9.10.09

Rubber



From Cyril's memoirs dated 28 June 2007


The smell of warm rubber always brings back such powerful memories. The thrilling, acrid whiff from the snot-bobbled edge of a Dragon Supercorsa after a wild ride in Umbria’s Testa di Cazzo hills. The pungent, all-enveloping scent on entering a tyre fitter’s workshop – and look, there’s the man himself, hands glistening with rim lube. Then there are the thrashings I received from my father, wielding a 19in Avon ‘Ne’r-Breach’ inner tube (deflated, I’m sad to say, else beatings could have been quite comical). The faint smell of rubber on my mother’s lips as she kissed me goodbye before I set off for school (I’d always assumed it was from her Marigolds, though thinking back, she never used them). And the vaguely fishy pong from the air let out of a police Triumph T110’s tyres round the back of an Okell’s pub on the Isle of Man one year. Yes, tyres. Perhaps the most all-round sensorially stimulating part of a motorcycle.


I recall, back in the mid-Seventies, my then-wife Teresa (oh, you remember, the asthmatic one with a penchant for spit roasts and swearing) had a real thing for tyres. I discovered this by accident after spending an increasingly desperate afternoon in the garden trying to seat the bead on a Dunlop Gold Seal. It was a hot day and eventually I returned to the house, defeated, and flopped down on a kitchen chair like a wet rag doll. Teresa brought me over a cold tin of Double Diamond and the next thing I knew her hot-pants were hanging from the cooker hood and she was riding me like a Maico 250 over the Hawkstone Park whoops – fine with adequate damping and a fat knobbly, but I was merely a passenger holding on for dear life.
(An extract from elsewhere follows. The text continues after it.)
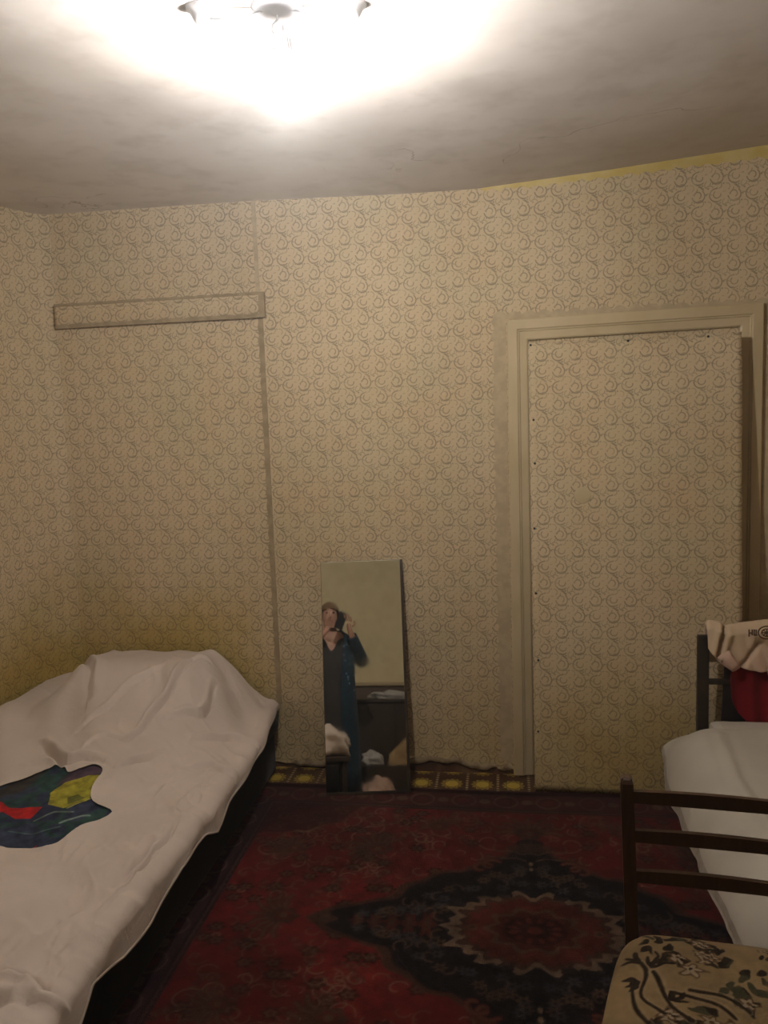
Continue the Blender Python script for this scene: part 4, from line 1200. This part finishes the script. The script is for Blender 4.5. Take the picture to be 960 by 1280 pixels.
# clothes
def torso(name, prof, m, gap=None, n=48):
    P = []
    for (z, rx, ry, cy, g) in prof:
        row = []
        for k in range(n):
            if gap: t_ = PI/2+g+(2*PI-2*g)*k/(n-1)
            else: t_ = 2*PI*k/n
            fl = 1+.02*math.sin(k*1.9+z*3)*(1.3-z)
            zz = z-(.13*max(0, math.sin(t_))**6 if (not gap and z > 1.25) else 0)
            row.append((rx*math.cos(t_)*fl, cy+ry*math.sin(t_)*fl, zz))
        P.append(row)
    P = np.array(P); F = grid_faces(len(prof), n, not gap)
    o = mesh_obj(name, P.reshape(-1, 3), F, m, pe)
    mdd = o.modifiers.new('thick', 'SOLIDIFY'); mdd.thickness = .006; return o
torso('shirt', [(1.40, .10, .075, -.005, 0), (1.37, .165, .105, -.005, 0), (1.28, .185, .125, 0, 0), (1.15, .170, .125, 0, 0), (1.0, .165, .125, 0, 0), (.86, .18, .13, 0, 0), (.5, .18, .12, 0, 0), (.12, .175, .12, 0, 0)], MAT['grey_cloth'])
torso('robe', [(1.475, .085, .085, -.02, .95), (1.44, .12, .095, -.015, .75), (1.40, .185, .115, -.01, .60), (1.33, .21, .135, -.005, .5), (1.20, .205, .145, 0, .42), (1.05, .20, .15, 0, .36), (.90, .21, .16, 0, .33), (.60, .225, .17, 0, .30), (.30, .235, .18, 0, .28), (.10, .24, .185, 0, .27)], MAT['navy'], True)
for (s0, el, wr) in (((.16, -.01, 1.375), elbR, wrR), ((-.16, -.01, 1.375), elbL, wrL)):
    bm = bmesh.new(); e3 = Vector(el); w3 = Vector(wr); s3 = Vector(s0)
    tube(bm, [s3, s3.lerp(e3, .5), e3+Vector((.01*np.sign(el[0]), -.01, -.015)), e3.lerp(w3, .35), e3.lerp(w3, .97)], [.072, .066, .060, .050, .044], 18, cap=False)
    o = bm_obj('sleeve', bm, MAT['navy'], pe, True); o.modifiers.new('thick', 'SOLIDIFY').thickness = .004
    o.modifiers.new('s', 'SUBSURF').render_levels = 1
# shiny print patches on the robe
bm = bmesh.new(); rr = np.random.RandomState(4)
for q in range(46):
    k = rr.uniform(0.1, .9); z = rr.uniform(.75, 1.32); t_ = rr.choice([-1, 1])*rr.uniform(.5, 1.2)+PI/2
    rx, ry = .212, .155
    c = Vector((rx*math.cos(t_), ry*math.sin(t_), z)); nv = Vector((math.cos(t_)/rx, math.sin(t_)/ry, 0)).normalized()
    mt = Matrix.Translation(c) @ nv.to_track_quat('Z', 'Y').to_matrix().to_4x4()
    lathe(bm, [(0, .0045), (rr.uniform(.004, .010), .003), (.011, -.002)], n=8, mat=mt)
spk = simple('blue_sequins', (.06, .20, .32), (.25, .35, .42), 50, .25, .6)
o = bm_obj('sequins', bm, spk, pe, True); tag(o, kind='stuff')

# ------------------------------------------------------------------ things reflected behind the viewer
def crumple(name, c, size, m, parent, seed, flat=.5, sub_=4, amp=.45):
    bm = bmesh.new(); bmesh.ops.create_icosphere(bm, subdivisions=sub_, radius=1)
    N = Noise2(seed)
    for v in bm.verts:
        p = v.co.copy(); k = 1+amp*float(fbm(N, np.array(p.x*2.2+5+p.z), np.array(p.y*2.2+9-p.z), 3))+.25*abs(float(N(p.x*5+p.z*3, p.y*5+p.z*2)))
        v.co = Vector((p.x*size[0]*k, p.y*size[1]*k, max(p.z, -flat)*size[2]*k))
    zmin = min(v.co.z for v in bm.verts)
    for v in bm.verts: v.co += Vector((c[0], c[1], c[2]-zmin))
    return bm_obj(name, bm, m, parent, True)
side = empty('sideboard', (.25, -1.10, 0)); tag(side, 'dark wooden sideboard against the boarded wall, seen in the mirror', 'cabinet')
def sbx(name, x0, x1, y0, y1, z0, z1, m=MAT['dark_wood'], par=None, bev=.003):
    L = side.location; return box_obj(name, x0-L.x, x1-L.x, y0-L.y, y1-L.y, z0, z1, m, par or side, bev)
sbx('body', -.62, 1.05, -1.31, -.93, .08, .93); sbx('top', -.64, 1.07, -1.315, -.90, .931, .96)
for x in (-.58, .98):
    for y in (-1.28, -.97): sbx('leg', x, x+.04, y, y+.04, 0, .08)
for i in range(4):
    x0 = -.61+i*.415; dr = sbx('door', x0, x0+.405, -.929, -.912, .10, .91)
    sbx('knob', x0+(.36 if i % 2 == 0 else .03), x0+(.375 if i % 2 == 0 else .045), -.9115, -.895, .52, .56, MAT['grey_plastic'], dr)
o = crumple('plastic_bag', (.22, -1.06, .96), (.20, .10, .055), MAT['plastic_bag'], None, 81); tag(o, 'crumpled pale bag lying on top of the dark sideboard, seen in the mirror', 'bag')
ch2 = box_obj('storage_chest', -.12, .55, -.86, -.50, 0, .34, MAT['dark_wood'], None, .008); tag(ch2, 'low dark chest in front of the sideboard, seen in the mirror', 'chest')
# tan paper sack
bm = bmesh.new()
q = [(.10, -.78, .342), (.38, -.80, .342), (.40, -.64, .342), (.09, -.62, .342), (.14, -.74, .46), (.34, -.78, .64), (.36, -.70, .63), (.11, -.66, .43)]
V = [bm.verts.new(p) for p in q]
for fc in ((0, 1, 2, 3), (4, 7, 6, 5), (0, 4, 5, 1), (1, 5, 6, 2), (2, 6, 7, 3), (3, 7, 4, 0)): bm.faces.new([V[i] for i in fc])
bmesh.ops.subdivide_edges(bm, edges=bm.edges[:], cuts=7, use_grid_fill=True)
N9 = Noise2(91)
for v in bm.verts: v.co += Vector((1, 1, 0))*.02*float(N9(v.co.x*22, v.co.z*22)); v.co.z = max(v.co.z, .342)
tag(bm_obj('paper_sack', bm, MAT['card'], None, False), 'crumpled tan paper sack standing on the low chest, seen in the mirror', 'bag')
tag(crumple('plastic_bag', (-.03, -.68, .342), (.09, .07, .07), MAT['plastic_bag'], None, 83, amp=.7), 'small crumpled white bag on the left end of the low chest, seen in the mirror', 'bag')
tag(crumple('plastic_bag', (-.04, -.34, .001), (.14, .09, .13), MAT['pink'], None, 85, amp=.6), 'pinkish white bundle on the floor before the low chest, seen in the mirror', 'bag')
# stool with a bundle of white linen
st = empty('stool', (-.56, .55, 0)); tag(st, 'dark low stool under a bundle of white linen, seen in the mirror', 'stool')
box_obj('seat', -.17, .17, -.17, .17, .30, .335, MAT['dark_wood'], st, .006)
for sx in (-1, 1):
    for sy in (-1, 1): box_obj('leg', sx*.13-.018, sx*.13+.018, sy*.13-.018, sy*.13+.018, 0, .299, MAT['dark_wood'], st, .003)
tag(crumple('linen_bundle', (-.54, .56, .336), (.17, .15, .13), MAT['sheet'], None, 87, amp=.5), 'bundle of white linen on the low stool, seen in the mirror', 'linen')

# ------------------------------------------------------------------ added scatter volume imitating lens glare around the lamp
hz = bpy.data.materials.new('glare_scatter'); hz.use_nodes = True; t = hz.node_tree
t.nodes.remove(t.nodes['Principled BSDF'])
vn = t.nodes.new('ShaderNodeVolumeScatter'); vn.inputs['Density'].default_value = .025; vn.inputs['Anisotropy'].default_value = .72
vn.inputs['Color'].default_value = (1, 1, 1, 1)
t.links.new(vn.outputs[0], t.nodes['Material Output'].inputs['Volume'])
o = box_obj('glare_haze', XL+.15, XR-.02, YF+.06, YB-.30, .03, 2.475, hz, None, 0); tag(o, 'added scatter volume imitating lens glare around the ceiling lamp', 'glare_haze', kind='stuff')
Then there was that time in Germany in 1994. A few of us were at a trade show in Berlin and one evening, after a few beers in the bar at the show, a chap called Terry Fletcher, the sales manager for an aftermarket spares firm that must remain nameless, decided it would be great fun to steal one of those huge Michelin Man costumes from behind one of the stands. He somehow sneaked it out via the goods entrance and we met him around the back. This costume was so cumbersome that Terry had to be helped into it and once in, couldn’t get out again on his own. After ten minutes of messing about, the taxi arrived to take us into town for the evening. We’d all had a bit to drink so we jumped into the cab and sped off laughing, leaving Terry lumbering around the deserted carpark.


About five minutes later we saw sense and turned back to get him, but we couldn’t find Terry anywhere. Only one of us had a mobile phone back then, so there was no way of contacting him and eventually we gave up and went into the city, assuming he’d gone off on his own. What we didn’t realise was that as we stuffed our faces with smoked sausage washed down with weissbier, Terry was stumbling around like an obese albino freak in the thick rubber suit, vision severely restricted, and eventually tumbled down a steep grass bank at the back of the main hall, becoming wedged between the spars of a stout wooden fence. He was there for five days and was in a bit of a state when they rescued him. I’ve since seen him attack a cuddly Michelin Man toy with the ferocity of a drugged and taunted pit bull. The scars are deep.


Finally, when riding hard I always bear in mind the advice given to me by Pietro Ficabagnata, chief tester at Pirelli in the late Eighties. ‘Cyril,’ he told me, ‘the tyre is a fickle mistress, with a full, rounded body and a powerful grip. Treat her with respect and she will bring you untold joy, but ignore her warnings and she will tear off your manhood and throw it over the hedge of uncertainty for the wild boar of skidding to feast upon.’ Wise words indeed.